JACKSONVILLE, Fla. -- Volunteers in Jacksonville's historic Springfield neighborhood are facing what they call a major setback.

"It makes me angry," said Gloria DeVall with Preservation SOS (Save Our Springfield).

For about one month, close to 100 people have been giving up their own time and money to help John Foster and his daughter, Doris, 53.

First Coast News first told you about Foster, 87, in May when the Korean War veteran found himself on the brink of having to sell the house on Market Street he's lived in for 41 years.

"We've been nervous about this ever since it came up," he said.

Foster is disabled and lives on a fixed income. As a result, he said he hasn't been able to pay or make repairs to the more than 100-year-old house in several years.

In April, the City of Jacksonville warned Foster he was going to be fined $250 a day if he did not comply with its new Urban Blight code enforcement initiative.

The initiative aims to clean up unsightly properties around the city that do not comply with city code.

Knowing he could not afford the penalties, Preservation SOS, a local non-profit, organized helpers to paint, prime and pressure wash the home out of the goodness of their hearts.

Each person was touched by Foster's story and hoped their work would bring him back into compliance with the city.

"All throughout this process, he's been very afraid that he was going to end up homeless," DeVall said.

But First Coast News has learned the exact opposite has happened.

"They're saying what we've done isn't good enough," DeVall said.

The city's neighborhoods department issued a report this month that stated Foster's house was still in violation of three city codes. Specifically, it said the house needed more exterior repairs, including paint and a pressure wash.

DeVall said that's work that's already been completed.

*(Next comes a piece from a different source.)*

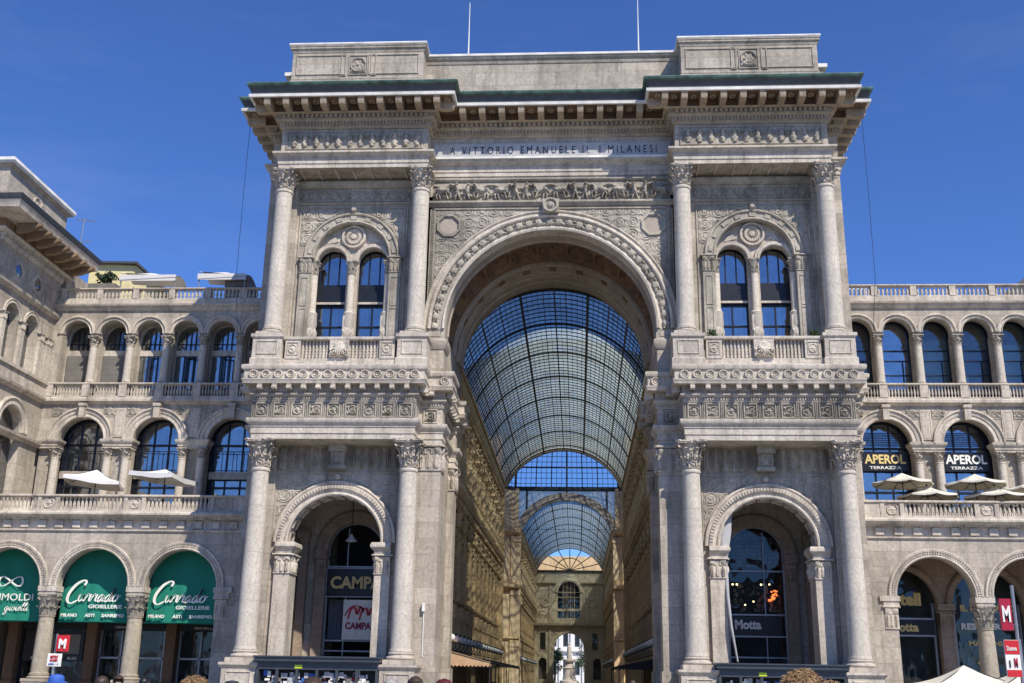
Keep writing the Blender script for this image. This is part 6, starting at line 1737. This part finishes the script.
# umbrellas
def umbrella(x, y, z0, zt, R, m, label, grp, drop=.75, sides=8, val=.18, tilt=0, wav=0, rotz=0, edge_m=None):
    t = thing('parasol', label, 'parasol', (x, y, z0), grp)
    Mx = Matrix.Translation((x, y, zt)) @ Matrix.Rotation(tilt, 4, 'Y') @ Matrix.Rotation(rotz, 4, 'Z')
    mb = MB(Mx); vs = [(0,0,0)]; rings = 5; n = sides*4
    for j in range(1, rings+1):
        for i in range(n):
            a = 2*PI*i/n; k = (i % 4)/4; seg_ = PI/sides; da = (k-.5)*2*seg_ if True else 0
            poly = math.cos(seg_)/math.cos(((a % (2*seg_))-seg_)); rr = R*j/rings*poly
            q = j/rings; sag = .05*R*math.sin(PI*q)+.04*R*(math.sin(PI*((a/(2*seg_)) % 1)))*q
            vs.append((rr*math.cos(a), rr*math.sin(a), -drop*q-sag))
    for i in range(n):
        a = 2*PI*i/n; b = vs[1+(rings-1)*n+i]; vs.append((b[0]*1.005, b[1]*1.005, b[2]-val-.03*math.sin(i*1.9)*wav))
    fs = [(0, 1+i, 1+(i+1) % n) for i in range(n)]
    for j in range(rings): fs += [(1+j*n+i, 1+(j+1)*n+i, 1+(j+1)*n+(i+1) % n, 1+j*n+(i+1) % n) for i in range(n)]
    mb.add(vs, fs); ca = obj('canopy', mb, m, t, recalc=False)
    mb = MB(Mx); 
    for i in range(sides):
        a = 2*PI*i/sides; mb.tube([(0,0,-.12),(R*.97*math.cos(a),R*.97*math.sin(a),-drop-.06)], .02, 4); mb.tube([(0,0,-drop*1.1),(R*.5*math.cos(a),R*.5*math.sin(a),-drop*.5-.1)], .015, 4)
    mb.lathe([(.05,0),(.05,.08),(.0,.16)], 0, 0, 0, 8); obj('ribs', mb, M['bronze'], t)
    mb = MB(); mb.tube([(x,y,z0+.05),(x,y,zt-.05)], .035, 8); obj('pole', mb, M['bronze'], t)
    mb = MB(); mb.lathe([(.4,0),(.4,.06),(.1,.12),(.05,.3)], x, y, z0, 14); obj('base', mb, M['darkstone'], t)
    return t
gp = 'white parasols on the left terrace'
umbrella(-29.2, 7.0, 10.7, 13.9, 2.35, M['canvas'], 'white parasol on the left terrace, farther from the portal', gp, .75, 4, .22, math.radians(5), 1, PI/4+.3)
umbrella(-24.7, 7.0, 10.7, 13.95, 2.2, M['canvas'], 'white parasol on the left terrace, nearer the portal', gp, .45, 4, .28, math.radians(5), 1, PI/4-.2)
gp = 'cream parasols on the right terrace'
for (x, y, zt, lab) in ((21.45,6.8,13.95,'upper cream parasol below the first APEROL sign'), (22.75,6.4,13.08,'lower cream parasol between the two APEROL signs'), (25.8,6.8,13.92,'upper cream parasol below the second APEROL sign'), (26.7,6.3,13.08,'lower cream parasol below the second APEROL sign'), (29.3,6.8,13.6,'cream parasol cut off by the right edge of the photo')):
    umbrella(x, y, 10.7, zt, 1.85, M['cream'], lab, gp, .62, 8, .1)
umbrella(21.9, .6, 0, 2.62, 3.2, M['cream'], 'cream square parasol at ground level in front of the first right arch', 'cream parasols at ground level', 1.0, 4, .15, 0, 0, PI/4)
umbrella(24.6, -1.0, 0, 2.62, 3.2, M['cream'], 'cream square parasol at the lower right corner', 'cream parasols at ground level', 1.0, 4, .15, 0, 0, PI/4)
for (x, lab, sd) in ((23.4,'leafy green planter under the lower cream parasols',3),(27.4,'small green planter at the right end of the right terrace',4)):
    hedge('terrace_plant', lab, (x, 5.6, 11.3), (.9,.25,.35), 350, sd, 'leaf', .07)
for sx in (-1, 1):
    for (x, sd) in ((9.35, 1), (15.15, 2)):
        if sx < 0: continue
        hedge('balcony_plant', 'small green plant on the right tower balcony, %s end' % ('left' if x < 10 else 'right'), (sx*x, -.3, 20.42), (.42,.3,.3), 220, sd, 'leaf', .06)
# newsstands between the tower columns
def kiosk(x0, x1, label, seed):
    t = thing('newsstand', label, 'newsstand', ((x0+x1)/2, -.2, 0), 'grey newsstands at the foot of the towers')
    y0, y1 = -1.15, .85; H = 1.82
    mb = MB()
    mb.box(x0, x1, y1-.1, y1, 0, H); mb.box(x0, x0+.1, y0+.15, y1, 0, H); mb.box(x1-.1, x1, y0+.15, y1, 0, H); mb.box(x0, x1, y0+.15, y1, 0, .5)
    mb.box(x0-.02, x1+.02, y0+.05, y1, H, H+.34); mb.box(x0-.1, x1+.1, y0-.1, y1+.05, H+.34, H+.42); mb.box(x0-.17, x1+.17, y0-.2, y1+.05, H+.42, H+.62)
    mb.box(x0-.22, x1+.22, y0-.28, y1+.05, H+.62, H+.69)
    obj('cabinet', mb, M['kiosk'], t)
    mb = MB(); n = 6
    for k in range(n+1):
        x = x0+(x1-x0)*k/n; mb.box(x-.07, x+.07, y0+.02, y0+.22, 0, H)
    obj('post', mb, M['kiosk'], t)
    mb = MB(); mb.box(x0+.1, x1-.1, y0+.5, y0+.56, .5, H); obj('backboard', mb, M['kioskdark'], t)
    rnd = random.Random(seed); cols = [M['goods'], M['letterwhite'], M['blue'], M['goods'], M['blind'], M['letterwhite'], M['red']]
    for k in range(7):
        mb = MB()
        for i in range(16):
            x = rnd.uniform(x0+.25, x1-.5); z = rnd.uniform(.8, H-.3); w_ = rnd.uniform(.1,.36); h_ = rnd.uniform(.1,.3)
            mb.box(x, x+w_, y0+.28+.02*k, y0+.31+.02*k, z, z+h_)
        obj('goods', mb, cols[k], t)
    mb = MB(); mb.box(x0+2.0, x0+2.4, y0+.02, y0+.05, H+.06, H+.24); obj('sticker', mb, M['lime'], t)
    return t
M['goods'] = plain('pale_goods', (.4,.4,.42), .7, 0, .5, 8)
kiosk(-15.35, -8.95, 'grey newsstand hung with bright souvenirs at the foot of the left tower', 3)
kiosk(8.95, 15.35, 'grey newsstand with a yellow sticker at the foot of the right tower', 5)
# portico pendant lamps, wall camera, drape
t = thing('pendant_lamp', 'small white hanging lamp inside the left tower portico', 'lamp', (-12.0, 5, 9.4))
mb = MB(); mb.lathe([(.05,.5),(.08,.4),(.12,.35),(.35,.1),(.36,.05),(.0,.0)], -12.0, 5, 9.2, 14); obj('shade', mb, M['globe'], t)
mb = MB(); mb.tube([(-12.0,5,9.7),(-12.0,5,12.7)], .025, 5); obj('cord', mb, M['black'], t)
mb = MB(); pts = [(9.95,1.9,11.2),(9.9,1.7,9.6),(9.78,1.3,8.0),(9.8,1.0,6.0),(9.9,.8,4.4),(10.15,.7,2.6)]
vs = []
for i, (p, w_) in enumerate(zip(pts, (.42,.34,.13,.1,.08,.05))):
    for k in range(10):
        a = 2*PI*k/10; vs.append((p[0]+w_*math.cos(a)*(1+.15*math.sin(3*a)), p[1]+.1*math.sin(a), p[2]))
mb.add(vs, [(i*10+k, i*10+(k+1) % 10, (i+1)*10+(k+1) % 10, (i+1)*10+k) for i in range(5) for k in range(10)])
tag(obj('gathered_drape', mb, M['drape']), 'white sheet gathered into a long tail in the right portico arch', 'drape')
mb = MB(); mb.box(-6.95,-6.8,.7,.9,5.0,5.45); mb.tube([(-6.87,.88,5.0),(-6.87,.88,2.6)], .03, 5)
tag(obj('wall_camera', mb, M['white']), 'small white box and cable on the pier left of the archway', 'wall box')
# opposite side of the square (seen only as reflections in the glass)
OP = thing('opposite_palace', 'long stone palace on the far side of the square', 'palace', (0, -190, 0))
mb = MB(); mb.wall(-90, 90, 0, 24, -190, -190.8, [(-85+6.5*k, 1.4, 6, 12, True) for k in range(27)], 8); mb.box(-90, 90, -205, -191.5, 0, 24.5); obj('wall', mb, M['stone'], OP)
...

"They don't need to bully anybody into compliance. They need to help people come into compliance," said said.

Now, the Fosters are on edge all over again. They said they don't want to pick a fight with the city.

Their primary goal is keeping the place they love to call home.

"I just want to live here. I've been sitting on this porch for 41 years," Foster said.

Jacksonville Public Communications Officer Kristen Sell issued this statement to First Coast News in response to our request for comment:

The City appreciates all the work that has been done at the home at 1521 Market St. and the progress that has been made. However, there are minimum code standards that still need to be met, as outlined in the notice. The notice allows the work to continue up until the date that will be given for the homeowner to appear before the municipal code special magistrate. These standards protect the quality of life in the neighborhood.

It's expected Foster's hearing before the special magistrate will be held later this summer. DeVall remains confident all fines and penalties will be dropped.

"I'm confident he won't be fined," she said.